─── Source data ───

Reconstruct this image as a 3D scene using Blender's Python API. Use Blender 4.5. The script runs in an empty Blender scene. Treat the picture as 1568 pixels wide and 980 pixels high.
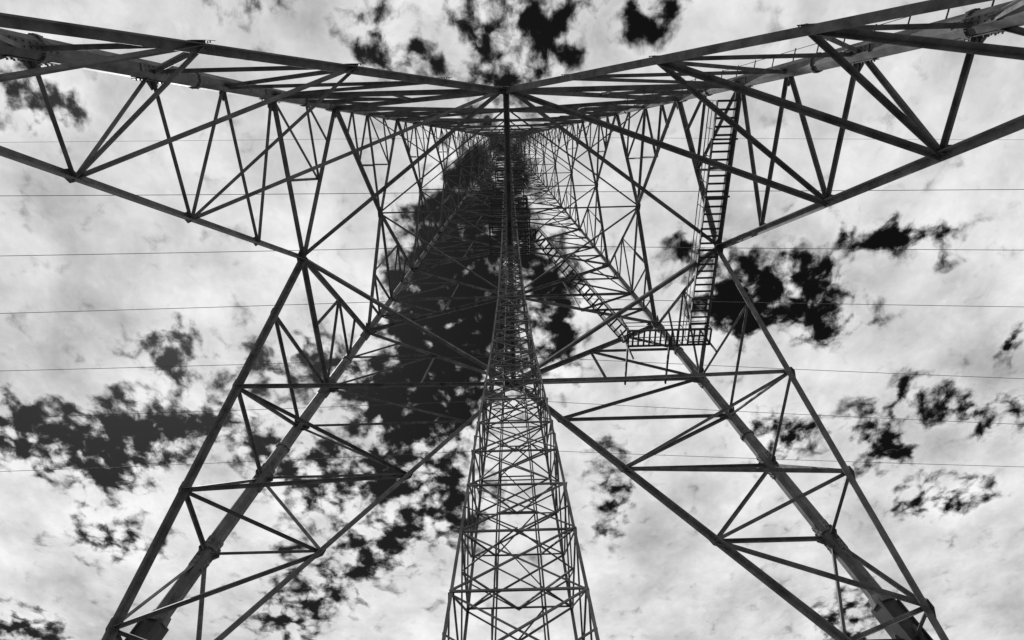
import bpy, math, random
from mathutils import Vector, Matrix
random.seed(4)
S=30.0; H0=1.6
ZA=3.03; WX=.5994; WY=.435; D0=.309
T_OFF=math.radians(24.27); ROLL=math.radians(1.5); FPX=827.6
scene=bpy.context.scene
def V(x,y,z): return Vector((x*S,y*S,z*S+H0))
# ---------------- materials
def mat_steel(name,lo,hi,rough=.7,metal=.0,scale=1.5,spec=.3):
    m=bpy.data.materials.new(name); m.use_nodes=True
    nt=m.node_tree; b=nt.nodes['Principled BSDF']
    tc=nt.nodes.new('ShaderNodeTexCoord')
    n=nt.nodes.new('ShaderNodeTexNoise'); n.inputs['Scale'].default_value=scale; n.inputs['Detail'].default_value=5; n.inputs['Roughness'].default_value=.7
    nt.links.new(tc.outputs['Object'],n.inputs['Vector'])
    r=nt.nodes.new('ShaderNodeValToRGB')
    r.color_ramp.elements[0].position=.32; r.color_ramp.elements[0].color=(lo,lo,lo,1)
    r.color_ramp.elements[1].position=.68; r.color_ramp.elements[1].color=(hi,hi,hi,1)
    nt.links.new(n.outputs['Fac'],r.inputs['Fac']); nt.links.new(r.outputs['Color'],b.inputs['Base Color'])
    b.inputs['Roughness'].default_value=rough; b.inputs['Metallic'].default_value=metal
    b.inputs['Specular IOR Level'].default_value=spec
    return m
M_LEG=mat_steel('galvanised_steel_leg',.06,.17)
M_BR=mat_steel('galvanised_steel_brace',.06,.20)
M_DK=mat_steel('weathered_steel',.025,.06)
M_CON=mat_steel('concrete',.28,.42,.9,0)
M_WIRE=mat_steel('aluminium_conductor',.07,.14,.6)
# ---------------- mesh builder
class MB:
    def __init__(s): s.v=[]; s.f=[]
    def prism(s,p1,p2,prof1,prof2=None):
        prof2=prof2 or prof1
        n=len(prof1); b=len(s.v)
        s.v+= [p1+q for q in prof1]+[p2+q for q in prof2]
        for i in range(n):
            j=(i+1)%n; s.f.append((b+i,b+j,b+n+j,b+n+i))
        s.f.append(tuple(b+i for i in range(n))[::-1]); s.f.append(tuple(b+n+i for i in range(n)))
    def L(s,p1,p2,w,n,sd=None,t=None,w2=None,off=0):
        a=(p2-p1)
        if a.length<1e-4: return
        a.normalize()
        n=n-a*n.dot(a)
        if n.length<1e-4: n=Vector((.3,.5,.8)); n=n-a*n.dot(a)
        n.normalize()
        if sd is None: sd=a.cross(n)
        sd=sd-a*sd.dot(a)-n*sd.dot(n); sd.normalize()
        def pr(w):
            t_=t or max(.014,w*.11)
            o=-w*.32
            pts=[(o,0),(o+w,0),(o+w,t_),(o+t_,t_),(o+t_,w),(o,w)]
            return [sd*x+n*(y+off) for x,y in pts]
        s.prism(p1,p2,pr(w),pr(w2 or w))
    def box(s,p1,p2,w,h,up=Vector((0,0,1))):
        a=(p2-p1)
        if a.length<1e-5: return
        a.normalize()
        u=up-a*up.dot(a)
        if u.length<1e-3: u=Vector((1,0,0))-a*a.x
        u.normalize(); sd=a.cross(u)
        s.prism(p1,p2,[sd*x*w/2+u*y*h/2 for x,y in((-1,-1),(1,-1),(1,1),(-1,1))])
    def tube(s,p1,p2,r,k=8,r2=None):
        a=(p2-p1)
        if a.length<1e-5: return
        a.normalize()
        u=Vector((0,0,1)) if abs(a.z)<.9 else Vector((1,0,0))
        u=u-a*u.dot(a); u.normalize(); sd=a.cross(u)
        c=lambda r:[sd*math.cos((i+.5)*2*math.pi/k)*r+u*math.sin((i+.5)*2*math.pi/k)*r for i in range(k)]
        s.prism(p1,p2,c(r),c(r2 or r))
    def plate(s,c,n,r,t,k=6,off=0,ax=None,st=1.0):
        n=n.normalized(); u=ax-n*ax.dot(n) if ax is not None else (Vector((0,0,1))-n*n.z)
        u.normalize(); w=n.cross(u)
        pr=[]
        for i in range(k):
            a=(i+.5)*2*math.pi/k; q=r*(1+.15*math.sin(i*2.3))
            pr.append(u*math.cos(a)*q*st+w*math.sin(a)*q)
        s.prism(c+n*off,c+n*(off+t),pr)
    def bolts(s,c,n,ax,nx,ny,dx,dy,r,h):
        n=n.normalized(); u=(ax-n*ax.dot(n)).normalized(); w=n.cross(u)
        for i in range(nx):
            for j in range(ny):
                p=c+u*(i-(nx-1)/2)*dx+w*(j-(ny-1)/2)*dy
                s.tube(p,p+n*h,r,6)
    def obj(s,name,mat,parent=None):
        me=bpy.data.meshes.new(name); me.from_pydata([tuple(v) for v in s.v],[],s.f); me.update()
        me.materials.append(mat)
        o=bpy.data.objects.new(name,me); scene.collection.objects.link(o)
        if parent: o.parent=parent
        return o
def empty(name):
    e=bpy.data.objects.new(name,None); scene.collection.objects.link(e); return e
tower=empty('lattice_transmission_tower')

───

Problem to solve ->
Leave out the pictures and print every line of the data exactly.

Response for this exercise ->
Reconstruct this image as a 3D scene using Blender's Python API. Use Blender 4.5. The script runs in an empty Blender scene. Treat the picture as 1568 pixels wide and 980 pixels high.
import bpy, math, random
from mathutils import Vector, Matrix
random.seed(4)
S=30.0; H0=1.6
ZA=3.03; WX=.5994; WY=.435; D0=.309
T_OFF=math.radians(24.27); ROLL=math.radians(1.5); FPX=827.6
scene=bpy.context.scene
def V(x,y,z): return Vector((x*S,y*S,z*S+H0))
# ---------------- materials
def mat_steel(name,lo,hi,rough=.7,metal=.0,scale=1.5,spec=.3):
    m=bpy.data.materials.new(name); m.use_nodes=True
    nt=m.node_tree; b=nt.nodes['Principled BSDF']
    tc=nt.nodes.new('ShaderNodeTexCoord')
    n=nt.nodes.new('ShaderNodeTexNoise'); n.inputs['Scale'].default_value=scale; n.inputs['Detail'].default_value=5; n.inputs['Roughness'].default_value=.7
    nt.links.new(tc.outputs['Object'],n.inputs['Vector'])
    r=nt.nodes.new('ShaderNodeValToRGB')
    r.color_ramp.elements[0].position=.32; r.color_ramp.elements[0].color=(lo,lo,lo,1)
    r.color_ramp.elements[1].position=.68; r.color_ramp.elements[1].color=(hi,hi,hi,1)
    nt.links.new(n.outputs['Fac'],r.inputs['Fac']); nt.links.new(r.outputs['Color'],b.inputs['Base Color'])
    b.inputs['Roughness'].default_value=rough; b.inputs['Metallic'].default_value=metal
    b.inputs['Specular IOR Level'].default_value=spec
    return m
M_LEG=mat_steel('galvanised_steel_leg',.06,.17)
M_BR=mat_steel('galvanised_steel_brace',.06,.20)
M_DK=mat_steel('weathered_steel',.025,.06)
M_CON=mat_steel('concrete',.28,.42,.9,0)
M_WIRE=mat_steel('aluminium_conductor',.07,.14,.6)
# ---------------- mesh builder
class MB:
    def __init__(s): s.v=[]; s.f=[]
    def prism(s,p1,p2,prof1,prof2=None):
        prof2=prof2 or prof1
        n=len(prof1); b=len(s.v)
        s.v+= [p1+q for q in prof1]+[p2+q for q in prof2]
        for i in range(n):
            j=(i+1)%n; s.f.append((b+i,b+j,b+n+j,b+n+i))
        s.f.append(tuple(b+i for i in range(n))[::-1]); s.f.append(tuple(b+n+i for i in range(n)))
    def L(s,p1,p2,w,n,sd=None,t=None,w2=None,off=0):
        a=(p2-p1)
        if a.length<1e-4: return
        a.normalize()
        n=n-a*n.dot(a)
        if n.length<1e-4: n=Vector((.3,.5,.8)); n=n-a*n.dot(a)
        n.normalize()
        if sd is None: sd=a.cross(n)
        sd=sd-a*sd.dot(a)-n*sd.dot(n); sd.normalize()
        def pr(w):
            t_=t or max(.014,w*.11)
            o=-w*.32
            pts=[(o,0),(o+w,0),(o+w,t_),(o+t_,t_),(o+t_,w),(o,w)]
            return [sd*x+n*(y+off) for x,y in pts]
        s.prism(p1,p2,pr(w),pr(w2 or w))
    def box(s,p1,p2,w,h,up=Vector((0,0,1))):
        a=(p2-p1)
        if a.length<1e-5: return
        a.normalize()
        u=up-a*up.dot(a)
        if u.length<1e-3: u=Vector((1,0,0))-a*a.x
        u.normalize(); sd=a.cross(u)
        s.prism(p1,p2,[sd*x*w/2+u*y*h/2 for x,y in((-1,-1),(1,-1),(1,1),(-1,1))])
    def tube(s,p1,p2,r,k=8,r2=None):
        a=(p2-p1)
        if a.length<1e-5: return
        a.normalize()
        u=Vector((0,0,1)) if abs(a.z)<.9 else Vector((1,0,0))
        u=u-a*u.dot(a); u.normalize(); sd=a.cross(u)
        c=lambda r:[sd*math.cos((i+.5)*2*math.pi/k)*r+u*math.sin((i+.5)*2*math.pi/k)*r for i in range(k)]
        s.prism(p1,p2,c(r),c(r2 or r))
    def plate(s,c,n,r,t,k=6,off=0,ax=None,st=1.0):
        n=n.normalized(); u=ax-n*ax.dot(n) if ax is not None else (Vector((0,0,1))-n*n.z)
        u.normalize(); w=n.cross(u)
        pr=[]
        for i in range(k):
            a=(i+.5)*2*math.pi/k; q=r*(1+.15*math.sin(i*2.3))
            pr.append(u*math.cos(a)*q*st+w*math.sin(a)*q)
        s.prism(c+n*off,c+n*(off+t),pr)
    def bolts(s,c,n,ax,nx,ny,dx,dy,r,h):
        n=n.normalized(); u=(ax-n*ax.dot(n)).normalized(); w=n.cross(u)
        for i in range(nx):
            for j in range(ny):
                p=c+u*(i-(nx-1)/2)*dx+w*(j-(ny-1)/2)*dy
                s.tube(p,p+n*h,r,6)
    def obj(s,name,mat,parent=None):
        me=bpy.data.meshes.new(name); me.from_pydata([tuple(v) for v in s.v],[],s.f); me.update()
        me.materials.append(mat)
        o=bpy.data.objects.new(name,me); scene.collection.objects.link(o)
        if parent: o.parent=parent
        return o
def empty(name):
    e=bpy.data.objects.new(name,None); scene.collection.objects.link(e); return e
tower=empty('lattice_transmission_tower')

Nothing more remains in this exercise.